- Exercise instructions
Where a line holds the word "scene", copy that line.

━━ Records shown

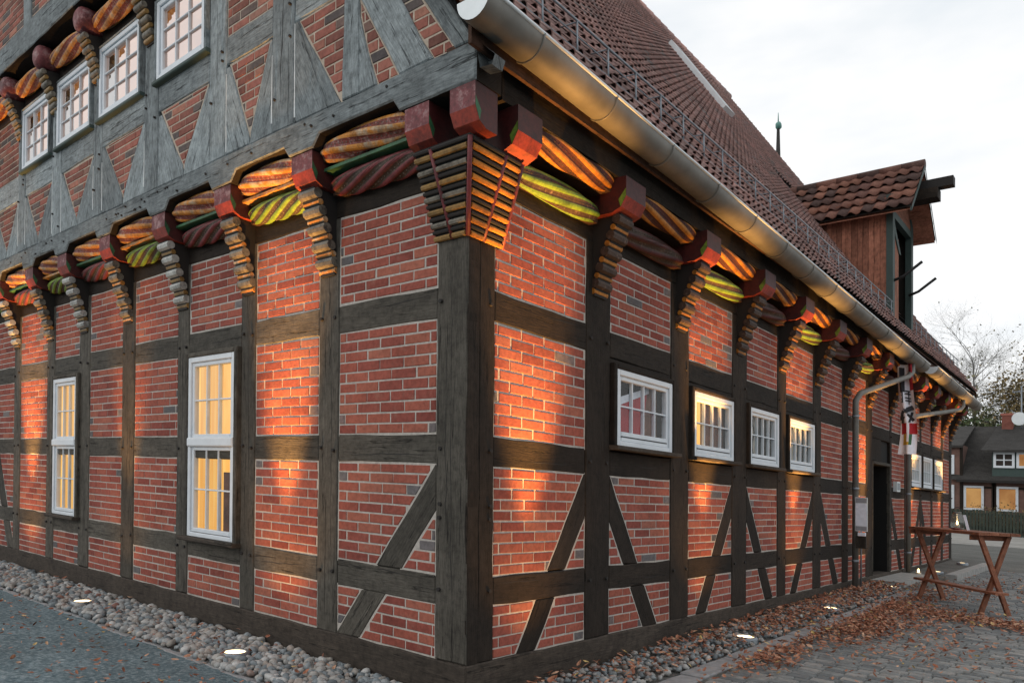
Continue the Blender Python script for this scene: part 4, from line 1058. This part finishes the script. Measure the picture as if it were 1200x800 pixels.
def pebbles(bed, N, xr, yr, smin, smax, nbig, hmax=.03):
    L = []
    for _ in range(N):
        r = smin + (smax - smin)*rng.random()**1.6; p = np.array((rng.uniform(*xr), rng.uniform(*yr), 0.)); p[2] = ground_z(p[1]) + .006 + r*.35 + rng.random()*hmax
        if any(math.hypot(p[0] - lx, p[1] - ly) < .125 + r for lx, ly in LAMPS): continue
        L.append((rotm() @ np.diag((r, r*rng.uniform(.62, .95), r*rng.uniform(.5, .72))), p, r))
    def key(q):
        P_ = pix(q[1]); return 0 if not P_ or not (0 < P_[0] < 1200 and 0 < P_[1] < 800) else q[2]/P_[2]
    L.sort(key=key, reverse=True)
    prot = []
    for k in range(10):
        mb = MB(); A = rotm() @ np.diag((1, rng.uniform(.65, .95), rng.uniform(.5, .72)))
        mb.add([tuple(A @ v) for v in IV2], IF2, 'pebble', rng.random(), None, True); o = mb.build('pebble', None, origin=(0, 0, 0)); prot.append(o.data); bpy.data.objects.remove(o)
    for R_, p, r in L[:nbig]:
        o = link('pebble', random.choice(prot), S(p), bed); o.scale = (r, r, r); o.rotation_euler = (0, 0, rng.uniform(0, 6.28))
    np_mesh('pebbles', IV2 if nbig else IV, IF2 if nbig else IF, [(a, b) for a, b, c in L[nbig:]], 'pebble', rng.random(len(L) - nbig), bed, 'stuff')
WLOC['pebble_strip'] = WLOC[bedL.name]
pebbles(bedL, 4100, (-11.5, -.45), (-.765, -.03), .024, .054, 240)
pebbles(bedR, 1900, (.05, .65), (.1, 10.5), .022, .045, 0)
# fallen leaves
LV = [(-.5, 0, .10), (-.22, -.24, .02), (0, 0, -.04), (.25, -.20, .06), (.55, 0, .12), (.22, .24, .10), (-.25, .22, .14)]
LF = [(0, 1, 2), (1, 3, 4, 2), (2, 4, 5), (2, 5, 6, 0)]
lv, lt = [], []
def leaf(x_, y_, h=0., s=None):
    if any(math.hypot(x_ - lx, y_ - ly) < .17 for lx, ly in LAMPS): return
    if .65 < x_ < .89 and 2.4 < y_ < 9.3 and random.random() < .72: return
    s = s or random.uniform(.038, .08); a = rotm() @ np.diag((s, s*random.uniform(.7, 1), s*random.choice((1, 1.4, -.8))))
    lv.append((a, np.array((x_, y_, ground_z(y_) + .028 + h + random.random()*.03)))); lt.append(min(1, max(0, random.gauss(.45, .26))))
for _ in range(2300):
    yy = random.uniform(.2, 10.5); dens = .35 + .65*min(1, max(0, (yy - 1.2)/4))
    if random.random() < dens: leaf(random.uniform(.06, .66), yy, .05)
def blob(n, cx0, cy0, sx_, sy_, rot=0.):
    for _ in range(n):
        a, b = random.gauss(0, 1)*sx_, random.gauss(0, 1)*sy_
        x_, y_ = cx0 + a*math.cos(rot) - b*math.sin(rot), cy0 + a*math.sin(rot) + b*math.cos(rot)
        if x_ > .62: leaf(x_, y_, random.random()*.03)
blob(1400, 1.15, 5.6, .28, .8, -.1); blob(1000, 1.0, 7.6, .28, .9); blob(420, 1.0, 3.2, .16, .5); blob(800, 1.9, 7.5, .55, .28, -.25); blob(330, 2.7, 7.3, .5, .16, -.35); blob(350, 1.0, 9.6, .3, .8); blob(260, 1.6, 11.6, .6, 1.3)
blob(300, 1.9, 5.0, .5, .9)
for _ in range(430): leaf(random.uniform(.9, 5), random.uniform(2, 14))
for _ in range(1300): leaf(random.uniform(-11, .3), random.uniform(-3.2, -.78), 0, random.uniform(.034, .066))
for _ in range(70): leaf(random.uniform(-9, -.6), random.uniform(-.7, -.05), .05)
np_mesh('fallen_leaves', LV, LF, lv, 'leaf', lt, None, 'stuff', False)

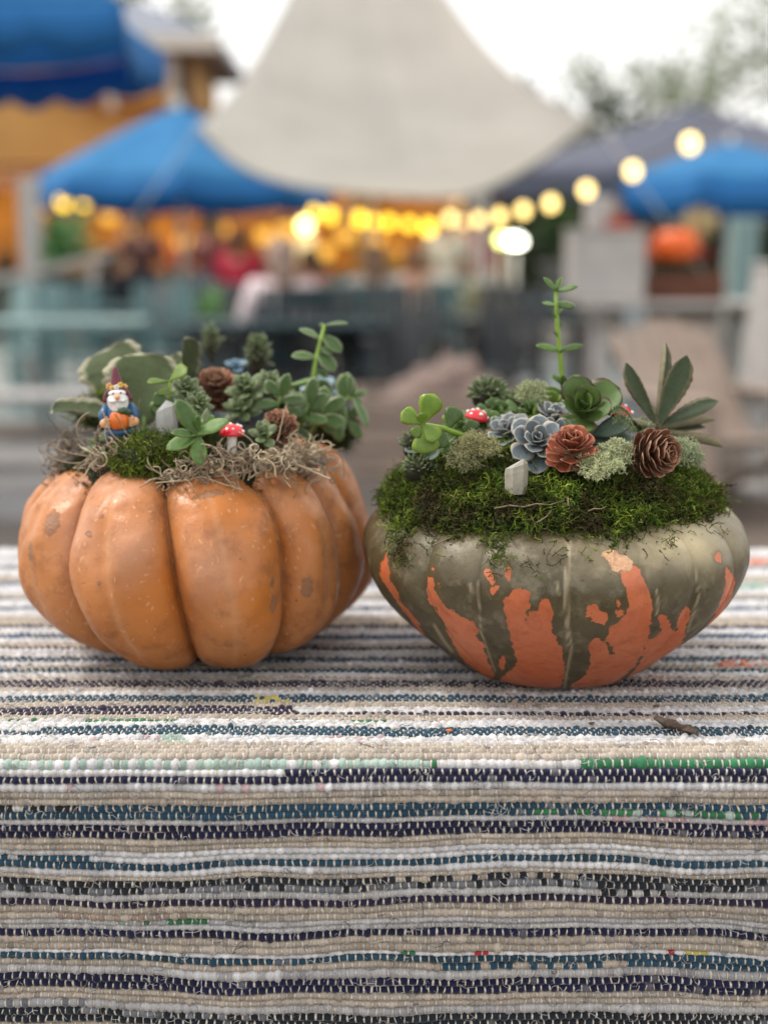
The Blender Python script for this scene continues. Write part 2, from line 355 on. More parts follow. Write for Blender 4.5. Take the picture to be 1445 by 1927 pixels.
def pyramid_tent(label, cx, cy_, hx, hy, ez, az, m, rot=0, val=.25):
    rt = empty('canopy_tent', (cx, cy_, 0), rot, label, 'tent')
    C4 = [(-hx, -hy), (hx, -hy), (hx, hy), (-hx, hy)]
    for i in range(4):
        (xa, ya), (xb, yb) = C4[i], C4[(i+1) % 4]; V = []
        for q in range(9):
            f = q/8; x, y = xa+(xb-xa)*f, ya+(yb-ya)*f
            for r_ in range(7): t = r_/6; V.append((x*t, y*t, az+(ez-az)*t**.9-.12*math.sin(PI*f)*t*(1-t)))
        o = obj('roof_panel', mesh_np('roof_panel', V, grid_faces(9, 7), True, [m]), rt); o.modifiers.new('thick', 'SOLIDIFY').thickness = .005
        o = MB().box(((xa+xb)/2*1.003, (ya+yb)/2*1.003, ez-val/2), (abs(xb-xa)+.01 or .01, abs(yb-ya)+.01 or .01, val)).build('valance', m, rt, False)
        MB().beam((xa, ya, 0), (xa, ya, ez), .05, .05).build('leg', pole_m, rt, False)
    return rt
pyramid_tent('slate blue peaked canopy tent behind the string lights on the right', X(1290, 17.5), 17.5, 2.75, 2.2, 2.06, 3.02, navy)
# cream stretched tent: swept membrane from a far scalloped eave up to a high near point
def tent():
    rt = empty('cream_tent', (0, 12, 0), 0, 'large cream canvas tent sweeping up to a peak above the patio', 'tent')
    L = [(555,0,8.2),(480,110,9.2),(400,190,10.2),(380,222,10.6)]; 
    eave = [(372,240,10.6),(430,310,11.6),(520,345,12.4),(610,358,12.8),(700,366,12.8),(790,371,12.6),(868,374,12.2),(930,352,11.5),(1000,315,10.8),(1060,275,10.2),(1118,226,9.6)]
    top = [(575,-60,7.4),(590,-62,7.4),(610,-64,7.4),(640,-66,7.4),(665,-68,7.4),(690,-68,7.4),(715,-68,7.4),(740,-66,7.4),(765,-64,7.4),(780,-62,7.4),(795,-60,7.4)]
    n = len(eave); E = np.array([tuple(at(*p)) for p in eave]); T = np.array([tuple(at(*p)) for p in top])
    k = np.linspace(0, n-1, 41); E = np.stack([np.interp(k, np.arange(n), E[:, c]) for c in range(3)], -1); T = np.stack([np.interp(k, np.arange(n), T[:, c]) for c in range(3)], -1)
    for _ in range(2): E[2:-2] = (E[:-4]+E[1:-3]+E[2:-2]+E[3:-1]+E[4:])/5
    V = []; nvv = 24
    for i in range(41):
        u_ = i/40; side = abs(2*u_-1)
        for j in range(nvv):
            t = j/(nvv-1); c = E[i]*(1-t)+T[i]*t; sag = 4*t*(1-t)
            mid = (E.mean(0)*(1-t)+T.mean(0)*t); c = c.copy(); c[0] += (mid[0]-c[0])*(.08 if u_ < .5 else .22)*sag*(side**1.5); c[2] -= .22*sag*(1-side)
            V.append(c-np.array([0, 12, 0]))
    o = obj('membrane', mesh_np('membrane', V, grid_faces(41, nvv), True, [crm]), rt); o.modifiers.new('thick', 'SOLIDIFY').thickness = .006
    for i in (8, 16, 24, 32):
        MB().tube([tuple(V[i*nvv+j]+np.array([0, -.004, -.004])) for j in range(nvv)], .0012, 5).build('seam', trim, rt)
    hem = MB().tube([tuple(E[i]-np.array([0, 12, 0])) for i in range(41)], .018, 6).build('hem', trim, rt)
    for i in (16, 27):
        p = E[i]-np.array([0, 12, 0]); MB().tube([(p[0], p[1]+.05, 0), (p[0], p[1], p[2]-.02)], .022, 8).build('pole', pole_m, rt)
    for i, sx in ((0, -1), (40, 1)):
        p = E[i]-np.array([0, 12, 0]); MB().tube([tuple(p), (p[0]+sx*1.6, p[1]+.3, .02)], .005, 6).build('rope', trim, rt)
    # ridge ropes and masts that hold the high end
    for sx in (-1, 1):
        q = T[0 if sx < 0 else -1]-np.array([0, 12, 0]); m_ = (q[0]+sx*3.4, q[1]-.4, 0)
        MB().tube([tuple(q), (m_[0], m_[1], 4.2)], .012, 6).build('rope', trim, rt); MB().tube([m_, (m_[0], m_[1], 4.25)], .05, 8).build('mast', pole_m, rt)
    return rt
tent()
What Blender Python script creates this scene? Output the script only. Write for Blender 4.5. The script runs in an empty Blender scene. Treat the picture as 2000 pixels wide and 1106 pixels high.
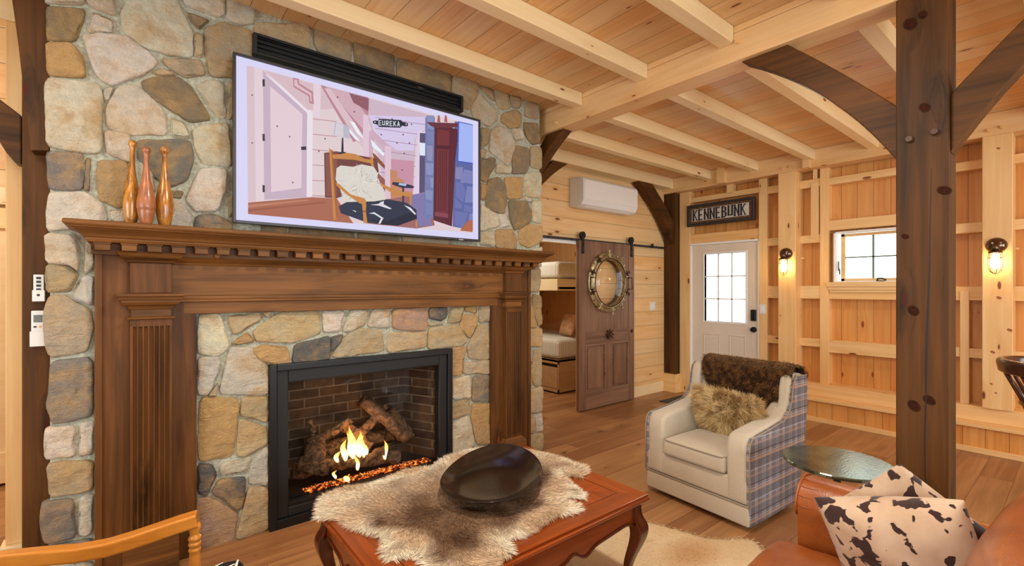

━━━━

- Result for this task
Continue the Blender Python script for this scene: part 4, from line 1058. This part finishes the script. Measure the picture as if it were 1200x800 pixels.
The Blender Python script for this scene continues. Write part 2, from line 355 on. More parts follow. Write for Blender 4.5. Take the picture to be 1445 by 1927 pixels.
What Blender Python script creates this scene? Output the script only. Write for Blender 4.5. The script runs in an empty Blender scene. Treat the picture as 2000 pixels wide and 1106 pixels high.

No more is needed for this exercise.